_Dataset excerpt_:
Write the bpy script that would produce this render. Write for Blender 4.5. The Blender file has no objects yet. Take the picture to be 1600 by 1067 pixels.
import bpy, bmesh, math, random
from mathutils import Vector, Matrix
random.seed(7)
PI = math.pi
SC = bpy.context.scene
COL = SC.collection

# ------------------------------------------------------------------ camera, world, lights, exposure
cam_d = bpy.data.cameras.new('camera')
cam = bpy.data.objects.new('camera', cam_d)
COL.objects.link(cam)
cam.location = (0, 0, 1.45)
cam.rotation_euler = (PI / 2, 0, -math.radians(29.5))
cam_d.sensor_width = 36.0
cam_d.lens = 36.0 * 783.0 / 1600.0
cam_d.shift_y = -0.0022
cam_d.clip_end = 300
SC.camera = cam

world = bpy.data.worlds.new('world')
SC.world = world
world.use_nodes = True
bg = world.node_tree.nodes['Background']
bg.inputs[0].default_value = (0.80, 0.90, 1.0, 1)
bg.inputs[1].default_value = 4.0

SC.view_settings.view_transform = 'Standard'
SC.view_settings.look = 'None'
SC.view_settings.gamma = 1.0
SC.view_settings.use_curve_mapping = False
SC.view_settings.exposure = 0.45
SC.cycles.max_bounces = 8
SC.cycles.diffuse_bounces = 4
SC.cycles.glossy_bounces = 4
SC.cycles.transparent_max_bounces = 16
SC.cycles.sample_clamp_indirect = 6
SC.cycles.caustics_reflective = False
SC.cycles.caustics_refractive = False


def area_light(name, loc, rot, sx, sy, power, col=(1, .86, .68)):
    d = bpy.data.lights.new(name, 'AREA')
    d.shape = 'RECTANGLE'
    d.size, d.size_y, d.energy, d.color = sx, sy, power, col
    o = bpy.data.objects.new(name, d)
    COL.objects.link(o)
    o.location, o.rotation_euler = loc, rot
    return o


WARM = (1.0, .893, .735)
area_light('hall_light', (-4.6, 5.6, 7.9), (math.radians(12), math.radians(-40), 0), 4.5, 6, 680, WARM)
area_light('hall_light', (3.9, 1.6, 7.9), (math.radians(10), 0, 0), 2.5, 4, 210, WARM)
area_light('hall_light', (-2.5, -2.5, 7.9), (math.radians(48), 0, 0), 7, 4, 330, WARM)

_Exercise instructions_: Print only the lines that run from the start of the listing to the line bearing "COL = SC.collection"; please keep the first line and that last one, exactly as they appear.

_Output of the exercise_:
Write the bpy script that would produce this render. Write for Blender 4.5. The Blender file has no objects yet. Take the picture to be 1600 by 1067 pixels.
import bpy, bmesh, math, random
from mathutils import Vector, Matrix
random.seed(7)
PI = math.pi
SC = bpy.context.scene
COL = SC.collection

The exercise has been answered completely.